Il film è ambientato nel 1965 ed è dichiaratamente la storia di un tramonto, gli ultimi fuochi di un’innocenza che di lì a poco si sarebbe persa, travolta dagli eventi di una società troppo rapida per la flemma dei personaggi che abitano l’opera. Per certi versi, in alcuni passaggi è un film di dolcezza struggente: i primi approcci puramente fisici di Sam e Suzy trasmettono una tenerezza indiscutibile ed è difficile non restare coinvolti di fronte alla purezza della necessaria ignoranza di due piccoli adolescenti (che si baciano e si toccano come se scoprissero un mondo sconosciuto).

 

La fuitina dei due tra gli impervi boschi è un’ouverture elegiaca mai dolciastra e mai di cattivo gusto, costantemente leggiadra, onesta e schiettamente coinvolgente (ognuno di noi ha avuto un primo amore e il primo amore, come diceva un simpatico e sottovalutato film di qualche anno fa, sarà sempre lei, nonostante un mondo pieno di ragazze), che è fondamentalmente un bellissimo racconto di formazione.
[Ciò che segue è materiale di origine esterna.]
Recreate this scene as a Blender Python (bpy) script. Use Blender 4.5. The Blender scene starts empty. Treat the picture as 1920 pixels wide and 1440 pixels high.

In cui gli adulti non sanno stare sulla stessa lunghezza d’onda dei piccoli (malgrado tentativi più o meno sciocchi, se si escludono certe riflessioni del capitano Sharp), che pensano ai propri piccoli drammi (solitudine, amanti, corna), bevono per annoiata disperazione, s’impongono sui familiari per autoritaria attitudine e parlano con un registratore perché forse nessuno sa ascoltarli. Sceneggiatura perfetta di Anderson e Roman Coppola, immagini meravigliose e mai stucchevoli di Robert Yeoman, musiche fondamentali di Alexandre Desplat e cast fantastico in cui tutti sarebbero da premiare senza esitazioni (con cammeo improvviso di Harvey Keitel).